Scenes from the Collection is organized by a Jewish Museum curatorial team headed by Susan L. Braunstein, Senior Curator, and Jens Hoffmann, Director of Special Exhibitions and Public Programs, and including Shira Backer, Assistant Curator; Stephen Brown, Neubauer Family Foundation Associate Curator; Mason Klein, Senior Curator; Claudia Nahson, Morris and Eva Feld Curator; Rebecca Shaykin, Leon Levy Assistant Curator; Kelly Taxter, Associate Curator; and Aviva Weintraub, Associate Curator.

27th Annual New York Jewish Film Festival
January 10-23, 2018

The New York Jewish Film Festival, presented by the Jewish Museum and the Film Society of Lincoln Center, is one of the oldest and most influential Jewish film festivals worldwide, unique in New York City, and one of the longest-running partnerships between two major New York cultural institutions.
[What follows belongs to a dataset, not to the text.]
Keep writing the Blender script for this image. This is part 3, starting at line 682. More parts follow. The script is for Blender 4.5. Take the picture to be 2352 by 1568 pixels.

The films included in the festival will be announced in the fall 2017.

Spring 2018

Marc Camille Chaimowicz: Your Place or Mine …
March 16
August 5, 2018
Marc Camille Chaimowicz (b. post-war Paris) established himself in the 1970s London art scene as an artist who merged performance and installation art in a manner as playful as it was critical and sensual. This large-scale survey is the artist’s first solo museum exhibition in the United States. It will present Chaimowicz’s cross-disciplinary work in sculpture, painting, video, collage, installation, and design made over his nearly 50 year career, including commissions newly created for the occasion. The exhibition is organized by Kelly Taxter, Associate Curator, The Jewish Museum.

About the Jewish Museum

Located on New York City’s famed Museum Mile, the Jewish Museum is a distinctive hub for art and Jewish culture for people of all backgrounds. Founded in 1904, the Museum was the first institution of its kind in the United States and is one of the oldest Jewish museums in the world. Devoted to exploring art and Jewish culture from ancient to contemporary, the Museum offers diverse exhibitions and programs, and maintains a unique collection of nearly 30,000 works of art, ceremonial objects, and media reflecting the global Jewish experience over more than 4,000 years.